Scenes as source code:
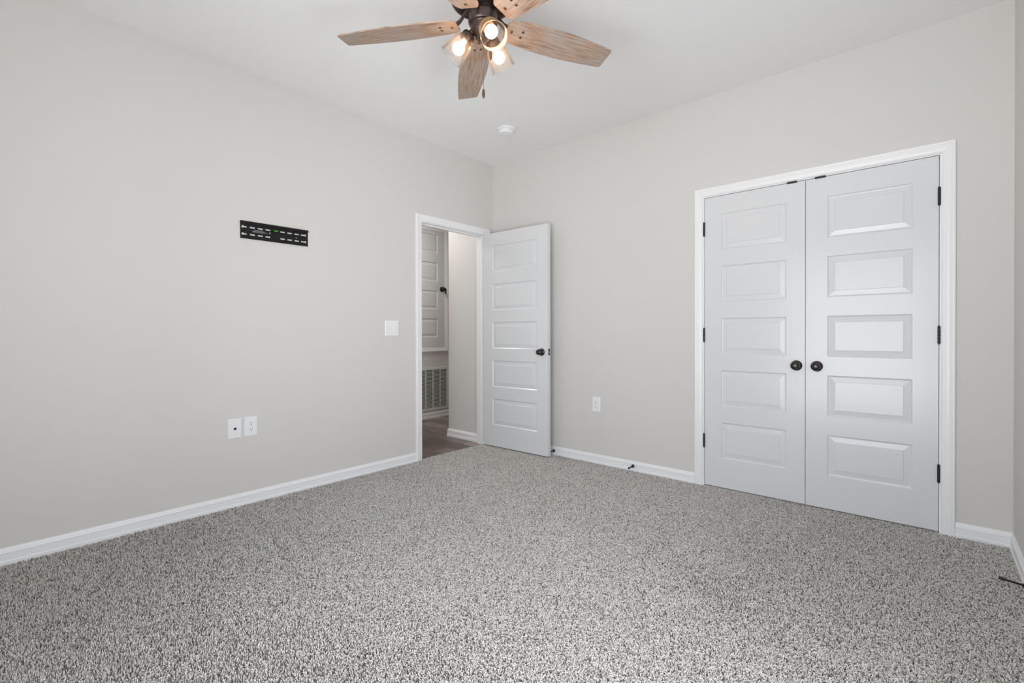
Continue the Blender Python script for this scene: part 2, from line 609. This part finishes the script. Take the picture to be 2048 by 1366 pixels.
# closet pair
DW = 0.6175
cl = tag(obj('door_1', slab(DW, DTOP - DZ, 0.035, 0.1115, 0.5135, ROWS), M_DOOR, loc=(2.0730, 0.001, DZ)),
         'white five panel closet door with its knob at the right edge', 'door', 'white closet doors', 'structure')
cr = tag(obj('door_2', slab(DW + 0.003, DTOP - DZ, 0.035, 0.1140, 0.5130, ROWS), M_DOOR, loc=(2.6938, 0.001, DZ)),
         'white five panel closet door with its knob at the left edge, nearest the right wall', 'door', 'white closet doors', 'structure')
knob(cl, (2.6435 - 2.0730, 0, 0.880 - DZ), (0, -1, 0))
knob(cr, (2.7535 - 2.6938, 0, 0.880 - DZ), (0, -1, 0))
for zc in (1.822, 1.0735, 0.324):
    hinge(cl, -0.0020, -0.0055, zc - DZ, M_BLACK)
    hinge(cr, DW + 0.0045, -0.0055, zc - DZ, M_BLACK)
obj('catch', boxes((2.590 - 2.073, 2.646 - 2.073, -0.004, 0.012, DTOP - DZ - 0.004, CH - DZ + 0.0035)), M_BLACK, cl)
obj('catch', boxes((2.743 - 2.6938, 2.799 - 2.6938, -0.004, 0.012, DTOP - DZ - 0.004, CH - DZ + 0.0035)), M_BLACK, cr)

# bedroom door standing open: local x along the slab from the hinge, face y=0 looks to the camera
ang = math.atan2(-0.1375 + 0.1535, 0.786 - 0.020)
od = tag(obj('door_3', slab(0.766, DTOP - DZ - 0.002, 0.038, 0.118, 0.648, ROWS), M_DOOR, loc=(0.0195, -0.1545, DZ + 0.004)),
         'white five panel bedroom door standing open in the corner', 'door', None, 'structure')
od.rotation_euler = (0, 0, ang)
knob(od, (0.700, 0, 0.908), (0, -1, 0))
knob(od, (0.700, 0.038, 0.908), (0, 1, 0))
lp = obj('latch_plate', boxes((0.764, 0.7672, 0.007, 0.031, 0.880, 0.937), bevel=0.0008), M_BLACK, od)
obj('latch_bolt', boxes((0.7660, 0.776, 0.012, 0.024, 0.899, 0.917), bevel=0.002), M_NICKEL, lp)
for zc in (1.835, 1.095, 0.325):
    hinge(od, -0.006, 0.043, zc, M_TRIM, 0.006, 0.09)
    h = obj('hinge_leaf', boxes((-0.0016, 0.0002, 0.006, 0.036, zc - 0.045, zc + 0.045)), M_GRILLE, od)

# hallway service door (short, above the grille); faces +x
HD0, HD1, HZ0, HZ1 = 0.02, 0.702, 0.916, 2.4085
hrows = [(1.0425 - HZ0 + k * 0.3625, 1.0425 - HZ0 + k * 0.3625 + 0.240) for k in range(4)]
hd = tag(obj('door_4', slab(HD1 - HD0, HZ1 - HZ0, 0.03, 0.112, HD1 - HD0 - 0.112, hrows), M_DOOR, loc=(HX + 0.008, HD0, HZ0)),
         'short white panelled service door in the hallway above the return grille', 'door', None, 'structure')
hd.rotation_euler = (0, 0, math.pi / 2)
hk = obj('door_knob', lathe(bmesh.new(), KNOB, 28, axis_matrix((0.640, 0, 1.668 - HZ0), (0, -1, 0))), M_BLACK, hd, smooth=True)
obj('rosette', lathe(bmesh.new(), ROSE, 28, axis_matrix((0.640, 0, 1.668 - HZ0), (0, -1, 0))), M_BLACK, hk, smooth=True)
obj('hasp', boxes((0.658, 0.704, -0.012, 0.0, 1.655 - HZ0, 1.685 - HZ0), (0.698, 0.708, -0.014, -0.004, 1.610 - HZ0, 1.685 - HZ0), bevel=0.002), M_BLACK, hd)
casing('trim_5', HD0 - 0.004, HD1 + 0.004, HZ1 + 0.004, lambda a, o, z: Vector((HX + o, a, z)),
       'white casing framing the hallway service door', zb=HZ0 - 0.004)

# ------------------------------------------------------------------ return air grille
GY0, GY1, GZ0, GZ1 = 0.055, 0.770, 0.098, 0.648
g = tag(empty('air_return_grille', (HX, (GY0 + GY1) / 2, GZ0)), 'white louvred air return grille low on the hallway wall', 'vent')


def gl(name, bm, m):
    bmesh.ops.translate(bm, verts=bm.verts, vec=-Vector(g.location))
    return obj(name, bm, m, g)


FB = 0.032
gl('frame', boxes((HX, HX + 0.014, GY0, GY1, GZ0, GZ0 + FB), (HX, HX + 0.014, GY0, GY1, GZ1 - FB, GZ1),
                  (HX, HX + 0.014, GY0, GY0 + FB, GZ0 + FB, GZ1 - FB), (HX, HX + 0.014, GY1 - FB, GY1, GZ0 + FB, GZ1 - FB), bevel=0.002), M_GRILLE)
gl('backing', boxes((HX, HX + 0.0015, GY0 + FB, GY1 - FB, GZ0 + FB, GZ1 - FB)), M_DUCT)
for k in range(5):
    yc = 0.627 - k * 0.1185
    if yc > GY0 + FB:
        gl('mullion', boxes((HX + 0.0015, HX + 0.013, yc - 0.006, yc + 0.006, GZ0 + FB, GZ1 - FB)), M_GRILLE)
z = GZ0 + FB + 0.008
while z < GZ1 - FB - 0.006:
    bm = bmesh.new()
    v = [bm.verts.new(p) for p in ((HX + 0.0025, GY0 + FB, z + 0.0055), (HX + 0.0025, GY1 - FB, z + 0.0055), (HX + 0.0115, GY1 - FB, z), (HX + 0.0115, GY0 + FB, z),
                                   (HX + 0.0025, GY0 + FB, z + 0.0070), (HX + 0.0025, GY1 - FB, z + 0.0070), (HX + 0.0115, GY1 - FB, z + 0.0015), (HX + 0.0115, GY0 + FB, z + 0.0015))]
    for f in ((0, 1, 2, 3), (7, 6, 5, 4), (3, 2, 6, 7), (0, 4, 5, 1), (0, 3, 7, 4), (1, 5, 6, 2)):
        bm.faces.new([v[i] for i in f])
    gl('louvre', bm, M_GRILLE)
    z += 0.0165


# ------------------------------------------------------------------ wall plates
def plate_bm(w, h, t=0.006):
    """flat bevelled cover plate in local yz facing +x, centred"""
    bm = bmesh.new()
    rows = []
    for (a, b, x) in ((w / 2, h / 2, 0), (w / 2, h / 2, t * 0.45), (w / 2 - 0.004, h / 2 - 0.004, t)):
        rows.append([bm.verts.new(p) for p in ((x, -a, -b), (x, a, -b), (x, a, b), (x, -a, b))])
    for r0, r1 in zip(rows, rows[1:]):
        for k in range(4):
            bm.faces.new((r0[k], r0[(k + 1) % 4], r1[(k + 1) % 4], r1[k]))
    bm.faces.new(rows[0])
    bm.faces.new(rows[-1])
    return bm


def screw_head(parent, y, z, x=0.006):
    o = obj('screw', lathe(bmesh.new(), [(0.0032, x - 0.0005), (0.0032, x + 0.0006), (0, x + 0.0012)], 12,
                           Matrix.Translation((0, y, z)) @ Matrix.Rotation(math.pi / 2, 4, 'Y')), M_PLASTIC, parent, smooth=True)
    return o


def outlet(loc, rz, label):
    r = tag(empty('wall_outlet', loc), label, 'outlet', 'white wall outlets')
    r.rotation_euler = (0, 0, rz)
    obj('cover_plate', plate_bm(0.0765, 0.1235), M_PLASTIC, r)
    screw_head(r, 0, 0)
    for s in (-1, 1):
        bm = bmesh.new()
        zc = s * 0.0195
        pr = []
        for k in range(32):
            a = 2 * math.pi * k / 32
            pr.append((0.0172 * math.cos(a), max(-0.0135, min(0.0135, 0.0172 * math.sin(a)))))
        f0 = [bm.verts.new((0.0055, y, zc + z)) for y, z in pr]
        f1 = [bm.verts.new((0.0085, y * 0.97, zc + z * 0.97)) for y, z in pr]
        for k in range(32):
            bm.faces.new((f0[k], f0[(k + 1) % 32], f1[(k + 1) % 32], f1[k]))
        bm.faces.new(f1)
        rc = obj('receptacle', bm, M_PLASTIC, r)
        sl = boxes((0.0083, 0.0088, -0.0075, -0.0052, zc - 0.001, zc + 0.0075), (0.0083, 0.0088, 0.0052, 0.0075, zc - 0.0005, zc + 0.0068))
        lathe(sl, [(0, 0.0083), (0.0030, 0.0083), (0.0030, 0.0088), (0, 0.0088)], 12,
              Matrix.Translation((0, 0, zc - 0.0075)) @ Matrix.Rotation(math.pi / 2, 4, 'Y'))
        obj('slot', sl, M_SLOT, rc)
    return r


outlet((0, -2.2600, 0.4930), 0, 'white outlet beside the cable jack on the left wall')
outlet((1.1855, 0, 0.4930), -math.pi / 2, 'white outlet between the open door and the closet')

r = tag(empty('cable_jack', (0, -2.3545, 0.4915)), 'white cover plate with a single round cable jack', 'cable jack')
obj('cover_plate', plate_bm(0.0765, 0.1235), M_PLASTIC, r)
bm = lathe(bmesh.new(), [(0, 0.005), (0.0075, 0.005), (0.0075, 0.0085), (0.0048, 0.0085), (0.0048, 0.016), (0.0036, 0.016), (0.0030, 0.011), (0, 0.011)], 16,
           Matrix.Rotation(math.pi / 2, 4, 'Y'))
obj('connector', bm, M_BRONZE, r, smooth=True)
screw_head(r, 0, 0.043)
screw_head(r, 0, -0.043)

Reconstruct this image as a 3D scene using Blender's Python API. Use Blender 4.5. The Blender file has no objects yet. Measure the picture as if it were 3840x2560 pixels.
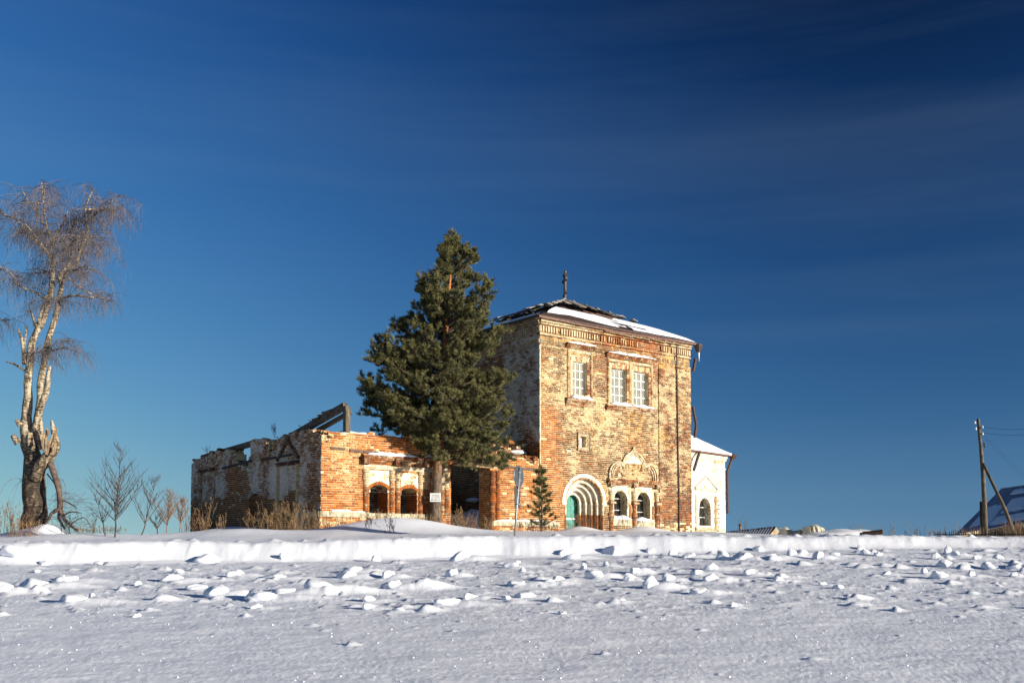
import bpy, bmesh, math, random
import numpy as np
from mathutils import Vector, Matrix, noise as mn
random.seed(7)
R = random.uniform
rad = math.radians
SC = bpy.context.scene
COL = SC.collection

# ------------------------------------------------------------------ camera, world, sun, exposure
EYE = Vector((0.0, 0.0, -0.5))
PITCH = rad(3.0)
FPX = 3800.0
YC = 2040.0 - FPX * math.tan(PITCH)
cam_d = bpy.data.cameras.new("camera"); cam = bpy.data.objects.new("camera", cam_d); COL.objects.link(cam)
cam.location = EYE; cam.rotation_euler = (rad(90) + PITCH, 0, 0)
cam_d.sensor_width = 36.0; cam_d.lens = 36.0 * FPX / 3840.0
cam_d.shift_y = (YC - 1280.0) / 3840.0
cam_d.clip_start = 0.1; cam_d.clip_end = 5000
SC.camera = cam

SUN_EL = 10.5
SUN_AZ = 61.0          # degrees from -Y towards +X
sun_dir = Vector((math.sin(rad(SUN_AZ)) * math.cos(rad(SUN_EL)), -math.cos(rad(SUN_AZ)) * math.cos(rad(SUN_EL)), math.sin(rad(SUN_EL))))
POL_Z, POL_0 = 1.1, 0.35
GAM = (2.0, 1.226, 0.426); GAIN = (0.49, 0.69, 2.0)
W = bpy.data.worlds.new("World"); SC.world = W; W.use_nodes = True
wn = W.node_tree.nodes; wl = W.node_tree.links
for n in list(wn): wn.remove(n)
w_out = wn.new('ShaderNodeOutputWorld'); w_bg = wn.new('ShaderNodeBackground')
sky = wn.new('ShaderNodeTexSky'); sky.sky_type = 'NISHITA'; sky.sun_disc = False
sky.sun_elevation = rad(SUN_EL)
sky.sun_rotation = math.atan2(sun_dir.x, sun_dir.y)
sky.altitude = 100; sky.air_density = 1.0; sky.dust_density = 0.25; sky.ozone_density = 3.0
w_tc = wn.new('ShaderNodeTexCoord')
w_nm = wn.new('ShaderNodeVectorMath'); w_nm.operation = 'NORMALIZE'; wl.new(w_tc.outputs['Generated'], w_nm.inputs[0])
def wm(op, a, b=None, c=False):
    n = wn.new('ShaderNodeMath'); n.operation = op; n.use_clamp = c
    for i, x in enumerate((a, b)):
        if x is None: continue
        if isinstance(x, (int, float)): n.inputs[i].default_value = x
        else: wl.new(x, n.inputs[i])
    return n.outputs[0]
w_sep = wn.new('ShaderNodeSeparateXYZ'); wl.new(w_nm.outputs[0], w_sep.inputs[0])
zup = wm('ADD', wm('MULTIPLY', wm('MAXIMUM', w_sep.outputs[2], 0.0), 0.85), 0.15)      # clear cold air: no haze band at the horizon
w_cmb = wn.new('ShaderNodeCombineXYZ'); wl.new(w_sep.outputs[0], w_cmb.inputs[0]); wl.new(w_sep.outputs[1], w_cmb.inputs[1]); wl.new(zup, w_cmb.inputs[2])
wl.new(w_cmb.outputs[0], sky.inputs[0])
# skylight is polarised at right angles to the sun and the photograph was taken through a polariser
w_dot = wn.new('ShaderNodeVectorMath'); w_dot.operation = 'DOT_PRODUCT'; wl.new(w_nm.outputs[0], w_dot.inputs[0]); w_dot.inputs[1].default_value = sun_dir
c2 = wm('MULTIPLY', w_dot.outputs['Value'], w_dot.outputs['Value'])
pol = wm('DIVIDE', wm('SUBTRACT', 1.0, c2), wm('ADD', 1.0, c2))
pol = wm('MULTIPLY', pol, wm('ADD', wm('MULTIPLY', wm('MAXIMUM', w_sep.outputs[2], 0.0), POL_Z), POL_0), True)
fac = wm('SUBTRACT', 1.0, pol)
w_s = wn.new('ShaderNodeSeparateColor'); wl.new(sky.outputs[0], w_s.inputs[0]); w_c = wn.new('ShaderNodeCombineColor')
for i in range(3): wl.new(wm('MULTIPLY', wm('MULTIPLY', wm('POWER', wm('MINIMUM', w_s.outputs[i], 4.0), GAM[i]), GAIN[i]), fac), w_c.inputs[i])
# faint streaks of high cirrus
w_map = wn.new('ShaderNodeMapping'); w_map.inputs['Rotation'].default_value = (0, rad(8), 0); w_map.inputs['Scale'].default_value = (0.7, 0.7, 9.0)
w_ns = wn.new('ShaderNodeTexNoise'); w_ns.inputs['Scale'].default_value = 1.1; w_ns.inputs['Detail'].default_value = 7; w_ns.inputs['Roughness'].default_value = 0.55
w_rm = wn.new('ShaderNodeMapRange'); w_rm.inputs['From Min'].default_value = 0.45; w_rm.inputs['From Max'].default_value = 0.75; w_rm.inputs['To Max'].default_value = 0.11
w_mix = wn.new('ShaderNodeMixRGB'); w_mix.inputs[2].default_value = (1.3, 1.9, 2.6, 1)
wl.new(w_nm.outputs[0], w_map.inputs[0]); wl.new(w_map.outputs[0], w_ns.inputs['Vector'])
wl.new(w_ns.outputs['Fac'], w_rm.inputs['Value']); wl.new(w_rm.outputs[0], w_mix.inputs[0])
wl.new(w_c.outputs[0], w_mix.inputs[1]); wl.new(w_mix.outputs[0], w_bg.inputs['Color'])
w_bg.inputs['Strength'].default_value = 0.10
wl.new(w_bg.outputs[0], w_out.inputs[0])

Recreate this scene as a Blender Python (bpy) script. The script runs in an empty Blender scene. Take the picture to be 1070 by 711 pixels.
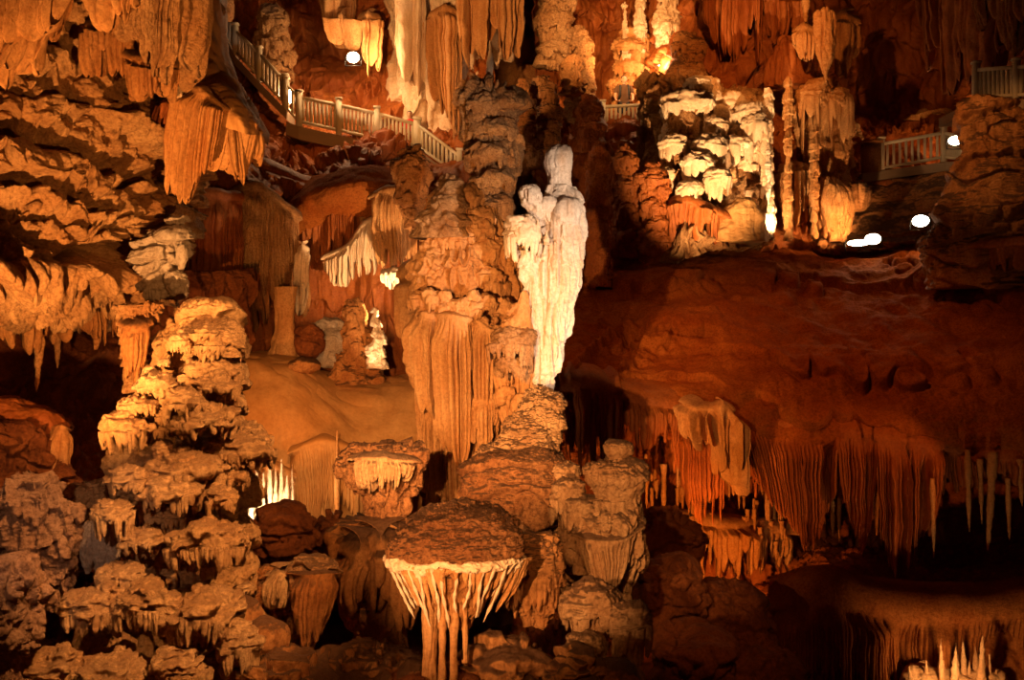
import bpy, math, random
import numpy as np
from mathutils import Vector

# ------------------------------------------------------------------ basics
F = 1100.0; CX = 535.0; CYP = 355.5; CZ = 6.0
scene = bpy.context.scene
COL = scene.collection

def W(x, y, Y):
    return np.array([(x-CX)/F*Y, Y, CZ+(CYP-y)/F*Y])

_rng = np.random.RandomState(7)
TS = 32
TAB = [_rng.rand(TS, TS, TS).astype(np.float32) for _ in range(6)]

def noise(p, seed=0):
    """smooth value noise 0..1 of points (...,3)"""
    t = TAB[seed % 6]
    o = np.array([(seed*7.31) % 31, (seed*3.77) % 31, (seed*11.9) % 31])
    q = p + o
    i = np.floor(q).astype(np.int64)
    f = (q-i).astype(np.float32); f = f*f*f*(f*(f*6-15)+10)
    i0 = i % TS; i1 = (i+1) % TS
    x0, y0, z0 = i0[..., 0], i0[..., 1], i0[..., 2]
    x1, y1, z1 = i1[..., 0], i1[..., 1], i1[..., 2]
    fx, fy, fz = f[..., 0], f[..., 1], f[..., 2]
    a = t[x0, y0, z0]*(1-fx)+t[x1, y0, z0]*fx
    b = t[x0, y1, z0]*(1-fx)+t[x1, y1, z0]*fx
    c = t[x0, y0, z1]*(1-fx)+t[x1, y0, z1]*fx
    d = t[x0, y1, z1]*(1-fx)+t[x1, y1, z1]*fx
    return (a*(1-fy)+b*fy)*(1-fz)+(c*(1-fy)+d*fy)*fz

def fbm(p, seed=0, o=4, g=.5, ridge=False):
    r = 0; a = 1; s = 0
    for k in range(o):
        n = noise(p*(2.03**k), seed+k)
        if ridge: n = np.abs(2*n-1)
        r = r+a*n; s += a; a *= g
    return r/s

def sstep(a, b, x):
    t = np.clip((x-a)/(b-a), 0, 1); return t*t*(3-2*t)

def disp(P, lump=None, flute=None, tier=None, fine=None, crack=None, fade=None, seed=0, tilt=0.0, carve=None):
    """scalar displacement along the normal; P (...,3) world points"""
    D = np.zeros(P.shape[:-1])
    if carve:
        for pts, wpx, dep in carve:      # grooves (dep<0: ridges) along a polyline on the surface
            A = np.array([[(x-CX)/F*Yg, CZ+(CYP-y)/F*Yg] for x, y, Yg in pts]); best = np.full(D.shape, 1e9)
            wm = wpx/F*pts[0][2]
            xx = P[..., 0]+wm*1.2*(noise(P/(wm*2.5), 3)-.5); zz = P[..., 2]+wm*1.8*(noise(P/(wm*2), 4)-.5)
            for a_, b_ in zip(A[:-1], A[1:]):
                d_ = b_-a_; t_ = np.clip(((xx-a_[0])*d_[0]+(zz-a_[1])*d_[1])/(d_@d_), 0, 1)
                best = np.minimum(best, (xx-a_[0]-t_*d_[0])**2+(zz-a_[1]-t_*d_[1])**2)
            D -= dep*np.exp(-best/wm**2)
    if tilt:
        P = P.copy(); P[..., 2] = P[..., 2]+tilt*P[..., 0]
    if lump:
        s, a = lump
        D += a*(fbm(P/s, seed, 3)-.5)*2
    if tier:
        h, a, dr, dw = tier
        pd = P*np.array([1/dw, 1/dw, .12/dw])
        drip = np.abs(2*noise(pd, seed+3)-1)
        drip2 = np.abs(2*noise(pd*.37, seed+4)-1)
        u = P[..., 2]/h+1.6*fbm(P/(2.2*h), seed+1, 2)+dr*(drip+.9*drip2)
        k = np.floor(u); f = u-k
        q = P/(1.5*h); q = q.copy(); q[..., 2] = k*1.7
        am = .35+1.1*noise(q, seed+5)
        D += a*am*((1-f)**.7*sstep(0, .12, f)-.45)
    if flute:
        w, a = flute
        pf = P*np.array([1/w, 1/w, .07/w])
        n = np.abs(2*noise(pf, seed+2)-1)
        n2 = np.abs(2*noise(pf*2.3+3, seed+1)-1)
        n3 = fbm(P/(w*7), seed+9, 2)
        D += a*(np.sqrt(n)-.6+.35*(n2-.4))*sstep(.25, .6, n3)*1.3
    if crack:
        s, a = crack
        pc = P/np.array([s*1.6, s*1.6, s*.7])
        n = np.abs(2*fbm(pc, seed+6, 3)-1)
        D -= a*(1-sstep(0, .1, n))
    if fine:
        s, a = fine
        D += a*(fbm(P/s, seed+8, 4, .6, True)-.35)*2
    return D

# ------------------------------------------------------------------ mesh making
def mesh_from_grid(G, closed=False, caps=False):
    """G (H,W,3) -> verts, quad faces. closed wraps columns"""
    H, Wd = G.shape[:2]
    idx = np.arange(H*Wd).reshape(H, Wd)
    if closed: idx = np.concatenate([idx, idx[:, :1]], 1)
    q = np.stack([idx[:-1, :-1], idx[:-1, 1:], idx[1:, 1:], idx[1:, :-1]], -1).reshape(-1, 4)
    return G.reshape(-1, 3), q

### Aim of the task
Give again exactly the lines running from the beginning of the material above through the line that contains "h = obj('hinge_leaf', boxes((-0.0016, 0.0002, 0.006, 0.036, zc", and leave out every picture.

### Result
Continue the Blender Python script for this scene: part 2, from line 609. This part finishes the script. Take the picture to be 2048 by 1366 pixels.
# closet pair
DW = 0.6175
cl = tag(obj('door_1', slab(DW, DTOP - DZ, 0.035, 0.1115, 0.5135, ROWS), M_DOOR, loc=(2.0730, 0.001, DZ)),
         'white five panel closet door with its knob at the right edge', 'door', 'white closet doors', 'structure')
cr = tag(obj('door_2', slab(DW + 0.003, DTOP - DZ, 0.035, 0.1140, 0.5130, ROWS), M_DOOR, loc=(2.6938, 0.001, DZ)),
         'white five panel closet door with its knob at the left edge, nearest the right wall', 'door', 'white closet doors', 'structure')
knob(cl, (2.6435 - 2.0730, 0, 0.880 - DZ), (0, -1, 0))
knob(cr, (2.7535 - 2.6938, 0, 0.880 - DZ), (0, -1, 0))
for zc in (1.822, 1.0735, 0.324):
    hinge(cl, -0.0020, -0.0055, zc - DZ, M_BLACK)
    hinge(cr, DW + 0.0045, -0.0055, zc - DZ, M_BLACK)
obj('catch', boxes((2.590 - 2.073, 2.646 - 2.073, -0.004, 0.012, DTOP - DZ - 0.004, CH - DZ + 0.0035)), M_BLACK, cl)
obj('catch', boxes((2.743 - 2.6938, 2.799 - 2.6938, -0.004, 0.012, DTOP - DZ - 0.004, CH - DZ + 0.0035)), M_BLACK, cr)

# bedroom door standing open: local x along the slab from the hinge, face y=0 looks to the camera
ang = math.atan2(-0.1375 + 0.1535, 0.786 - 0.020)
od = tag(obj('door_3', slab(0.766, DTOP - DZ - 0.002, 0.038, 0.118, 0.648, ROWS), M_DOOR, loc=(0.0195, -0.1545, DZ + 0.004)),
         'white five panel bedroom door standing open in the corner', 'door', None, 'structure')
od.rotation_euler = (0, 0, ang)
knob(od, (0.700, 0, 0.908), (0, -1, 0))
knob(od, (0.700, 0.038, 0.908), (0, 1, 0))
lp = obj('latch_plate', boxes((0.764, 0.7672, 0.007, 0.031, 0.880, 0.937), bevel=0.0008), M_BLACK, od)
obj('latch_bolt', boxes((0.7660, 0.776, 0.012, 0.024, 0.899, 0.917), bevel=0.002), M_NICKEL, lp)
for zc in (1.835, 1.095, 0.325):
    hinge(od, -0.006, 0.043, zc, M_TRIM, 0.006, 0.09)
    h = obj('hinge_leaf', boxes((-0.0016, 0.0002, 0.006, 0.036, zc - 0.045, zc + 0.045)), M_GRILLE, od)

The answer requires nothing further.